§ **What needs to be done**
Which lines of the records contain "script"? Collect every one of them.
# Records for this exercise start
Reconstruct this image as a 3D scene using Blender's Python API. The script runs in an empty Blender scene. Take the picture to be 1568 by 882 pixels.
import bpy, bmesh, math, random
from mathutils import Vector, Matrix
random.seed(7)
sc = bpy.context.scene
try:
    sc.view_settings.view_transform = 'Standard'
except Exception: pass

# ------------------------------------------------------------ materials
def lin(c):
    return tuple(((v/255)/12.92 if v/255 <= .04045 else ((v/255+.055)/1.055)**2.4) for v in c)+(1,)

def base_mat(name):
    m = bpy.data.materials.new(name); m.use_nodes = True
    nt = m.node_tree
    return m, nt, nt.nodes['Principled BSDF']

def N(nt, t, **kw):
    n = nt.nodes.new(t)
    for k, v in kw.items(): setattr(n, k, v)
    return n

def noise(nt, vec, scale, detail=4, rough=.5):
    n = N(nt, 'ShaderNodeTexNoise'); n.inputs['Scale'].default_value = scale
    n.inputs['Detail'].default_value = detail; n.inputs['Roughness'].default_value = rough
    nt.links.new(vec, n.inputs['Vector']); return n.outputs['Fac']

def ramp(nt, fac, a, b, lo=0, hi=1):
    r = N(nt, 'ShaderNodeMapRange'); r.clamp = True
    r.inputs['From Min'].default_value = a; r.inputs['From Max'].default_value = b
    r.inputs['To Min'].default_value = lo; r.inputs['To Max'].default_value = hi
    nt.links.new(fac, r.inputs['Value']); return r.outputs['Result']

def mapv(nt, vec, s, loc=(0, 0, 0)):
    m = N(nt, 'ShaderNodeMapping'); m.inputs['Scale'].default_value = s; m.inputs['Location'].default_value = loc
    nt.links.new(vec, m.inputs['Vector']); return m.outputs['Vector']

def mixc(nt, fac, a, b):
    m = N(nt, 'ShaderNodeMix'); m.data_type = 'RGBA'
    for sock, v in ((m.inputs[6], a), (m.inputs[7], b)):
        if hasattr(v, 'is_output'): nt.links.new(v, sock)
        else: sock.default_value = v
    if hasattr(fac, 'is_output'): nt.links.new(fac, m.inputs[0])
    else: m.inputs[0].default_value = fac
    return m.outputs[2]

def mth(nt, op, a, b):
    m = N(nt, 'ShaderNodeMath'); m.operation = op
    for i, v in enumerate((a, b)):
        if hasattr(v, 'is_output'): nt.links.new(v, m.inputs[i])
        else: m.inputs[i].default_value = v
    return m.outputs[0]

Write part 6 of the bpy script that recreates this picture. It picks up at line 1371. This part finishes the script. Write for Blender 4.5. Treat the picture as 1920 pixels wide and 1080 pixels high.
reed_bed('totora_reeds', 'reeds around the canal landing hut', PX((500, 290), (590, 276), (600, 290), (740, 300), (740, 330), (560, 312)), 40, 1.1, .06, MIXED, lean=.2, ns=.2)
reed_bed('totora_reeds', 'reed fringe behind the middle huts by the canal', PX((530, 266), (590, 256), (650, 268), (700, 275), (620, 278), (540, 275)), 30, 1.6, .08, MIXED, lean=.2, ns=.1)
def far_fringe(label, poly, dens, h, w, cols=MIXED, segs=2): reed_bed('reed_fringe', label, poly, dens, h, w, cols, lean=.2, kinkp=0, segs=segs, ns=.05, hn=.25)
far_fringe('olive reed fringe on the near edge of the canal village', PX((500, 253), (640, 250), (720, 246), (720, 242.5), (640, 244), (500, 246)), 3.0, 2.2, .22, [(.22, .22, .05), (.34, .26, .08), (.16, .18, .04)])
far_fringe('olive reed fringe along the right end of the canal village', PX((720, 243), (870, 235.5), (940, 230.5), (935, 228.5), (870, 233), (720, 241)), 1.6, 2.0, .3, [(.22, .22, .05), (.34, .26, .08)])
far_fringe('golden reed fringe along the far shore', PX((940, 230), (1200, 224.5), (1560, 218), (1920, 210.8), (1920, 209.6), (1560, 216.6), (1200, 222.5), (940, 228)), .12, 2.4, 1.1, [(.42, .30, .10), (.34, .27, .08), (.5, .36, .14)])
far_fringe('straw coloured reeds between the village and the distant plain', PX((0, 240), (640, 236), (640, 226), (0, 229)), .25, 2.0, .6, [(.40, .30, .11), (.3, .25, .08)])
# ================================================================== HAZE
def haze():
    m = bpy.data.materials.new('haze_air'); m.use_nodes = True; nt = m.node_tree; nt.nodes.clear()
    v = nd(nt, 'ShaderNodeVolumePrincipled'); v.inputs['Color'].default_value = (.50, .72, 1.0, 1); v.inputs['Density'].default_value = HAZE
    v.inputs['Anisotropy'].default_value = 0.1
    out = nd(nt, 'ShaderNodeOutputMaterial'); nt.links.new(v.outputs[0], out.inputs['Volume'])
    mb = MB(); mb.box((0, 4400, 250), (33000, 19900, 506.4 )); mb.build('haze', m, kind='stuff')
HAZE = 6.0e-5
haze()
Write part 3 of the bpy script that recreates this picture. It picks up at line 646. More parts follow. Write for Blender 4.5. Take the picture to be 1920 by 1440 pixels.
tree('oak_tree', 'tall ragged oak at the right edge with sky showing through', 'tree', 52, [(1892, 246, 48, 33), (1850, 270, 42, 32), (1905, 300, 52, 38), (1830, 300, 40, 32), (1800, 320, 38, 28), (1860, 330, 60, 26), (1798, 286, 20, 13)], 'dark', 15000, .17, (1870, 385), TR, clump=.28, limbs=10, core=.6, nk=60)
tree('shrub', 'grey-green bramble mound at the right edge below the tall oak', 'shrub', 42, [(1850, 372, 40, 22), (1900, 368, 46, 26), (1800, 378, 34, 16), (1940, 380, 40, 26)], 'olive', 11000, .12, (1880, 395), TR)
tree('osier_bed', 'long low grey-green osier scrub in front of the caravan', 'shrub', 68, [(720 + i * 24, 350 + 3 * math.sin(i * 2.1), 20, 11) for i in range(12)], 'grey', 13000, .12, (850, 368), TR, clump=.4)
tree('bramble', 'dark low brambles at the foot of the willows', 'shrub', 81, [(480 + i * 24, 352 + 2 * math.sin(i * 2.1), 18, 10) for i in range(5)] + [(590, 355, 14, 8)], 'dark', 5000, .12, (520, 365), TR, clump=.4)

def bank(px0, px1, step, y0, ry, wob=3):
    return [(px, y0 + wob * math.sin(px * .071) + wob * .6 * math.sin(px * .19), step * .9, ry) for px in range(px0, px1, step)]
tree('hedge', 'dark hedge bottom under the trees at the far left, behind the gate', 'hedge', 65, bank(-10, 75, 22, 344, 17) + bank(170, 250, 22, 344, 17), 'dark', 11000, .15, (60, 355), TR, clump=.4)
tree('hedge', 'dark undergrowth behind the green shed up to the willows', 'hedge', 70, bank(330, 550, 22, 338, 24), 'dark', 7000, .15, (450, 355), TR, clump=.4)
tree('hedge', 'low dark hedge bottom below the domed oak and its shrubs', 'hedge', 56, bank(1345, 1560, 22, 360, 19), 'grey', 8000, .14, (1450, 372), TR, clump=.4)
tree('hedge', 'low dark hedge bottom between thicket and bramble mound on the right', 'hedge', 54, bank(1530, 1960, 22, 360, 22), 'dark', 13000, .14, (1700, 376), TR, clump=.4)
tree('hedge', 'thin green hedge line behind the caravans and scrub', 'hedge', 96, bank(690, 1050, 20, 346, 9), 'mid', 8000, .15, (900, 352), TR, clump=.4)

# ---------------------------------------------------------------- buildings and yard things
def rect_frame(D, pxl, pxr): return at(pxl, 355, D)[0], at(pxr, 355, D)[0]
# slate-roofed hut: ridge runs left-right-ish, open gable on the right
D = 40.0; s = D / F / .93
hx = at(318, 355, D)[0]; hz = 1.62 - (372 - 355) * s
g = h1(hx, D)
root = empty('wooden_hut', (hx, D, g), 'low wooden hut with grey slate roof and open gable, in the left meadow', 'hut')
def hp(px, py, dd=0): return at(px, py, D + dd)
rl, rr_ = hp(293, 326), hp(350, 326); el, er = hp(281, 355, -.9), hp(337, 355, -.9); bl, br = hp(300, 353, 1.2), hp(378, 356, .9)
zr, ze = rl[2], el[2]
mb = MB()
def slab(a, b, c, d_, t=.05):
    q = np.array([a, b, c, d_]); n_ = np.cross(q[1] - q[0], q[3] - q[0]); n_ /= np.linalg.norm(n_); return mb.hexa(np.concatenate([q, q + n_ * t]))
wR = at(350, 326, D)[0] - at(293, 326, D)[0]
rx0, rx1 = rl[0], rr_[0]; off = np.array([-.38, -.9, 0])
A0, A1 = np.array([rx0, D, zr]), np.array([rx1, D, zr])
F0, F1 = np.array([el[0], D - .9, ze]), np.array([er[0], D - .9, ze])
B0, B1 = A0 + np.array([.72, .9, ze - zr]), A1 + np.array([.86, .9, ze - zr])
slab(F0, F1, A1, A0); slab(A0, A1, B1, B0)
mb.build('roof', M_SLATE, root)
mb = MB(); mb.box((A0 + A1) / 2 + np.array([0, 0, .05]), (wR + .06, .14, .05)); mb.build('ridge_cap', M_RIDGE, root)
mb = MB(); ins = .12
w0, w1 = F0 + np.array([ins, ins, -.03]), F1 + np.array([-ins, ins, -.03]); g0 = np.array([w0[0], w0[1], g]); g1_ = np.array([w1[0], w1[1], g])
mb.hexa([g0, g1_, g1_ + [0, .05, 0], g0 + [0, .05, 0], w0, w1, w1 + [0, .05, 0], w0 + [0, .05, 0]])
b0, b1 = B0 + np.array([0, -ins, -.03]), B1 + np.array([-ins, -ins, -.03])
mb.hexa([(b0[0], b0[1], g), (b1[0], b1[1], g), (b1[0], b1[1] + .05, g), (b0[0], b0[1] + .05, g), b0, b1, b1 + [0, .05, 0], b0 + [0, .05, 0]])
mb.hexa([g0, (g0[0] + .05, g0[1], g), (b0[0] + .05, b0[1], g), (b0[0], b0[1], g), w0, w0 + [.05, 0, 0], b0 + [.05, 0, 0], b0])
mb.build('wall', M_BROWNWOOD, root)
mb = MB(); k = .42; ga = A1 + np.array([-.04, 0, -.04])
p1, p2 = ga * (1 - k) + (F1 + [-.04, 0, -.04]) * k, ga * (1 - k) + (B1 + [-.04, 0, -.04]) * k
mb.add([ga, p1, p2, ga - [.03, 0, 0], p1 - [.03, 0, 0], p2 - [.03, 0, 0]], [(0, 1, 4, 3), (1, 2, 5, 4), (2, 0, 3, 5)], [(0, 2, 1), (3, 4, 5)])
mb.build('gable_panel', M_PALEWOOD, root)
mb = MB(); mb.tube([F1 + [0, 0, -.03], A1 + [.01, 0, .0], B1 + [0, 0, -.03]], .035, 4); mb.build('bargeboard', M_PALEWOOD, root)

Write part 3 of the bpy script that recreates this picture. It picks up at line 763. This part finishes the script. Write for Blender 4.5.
# Records for this exercise end
§ **Response below**
Reconstruct this image as a 3D scene using Blender's Python API. The script runs in an empty Blender scene. Take the picture to be 1568 by 882 pixels.
Write part 6 of the bpy script that recreates this picture. It picks up at line 1371. This part finishes the script. Write for Blender 4.5. Treat the picture as 1920 pixels wide and 1080 pixels high.
Write part 3 of the bpy script that recreates this picture. It picks up at line 646. More parts follow. Write for Blender 4.5. Take the picture to be 1920 by 1440 pixels.
Write part 3 of the bpy script that recreates this picture. It picks up at line 763. This part finishes the script. Write for Blender 4.5.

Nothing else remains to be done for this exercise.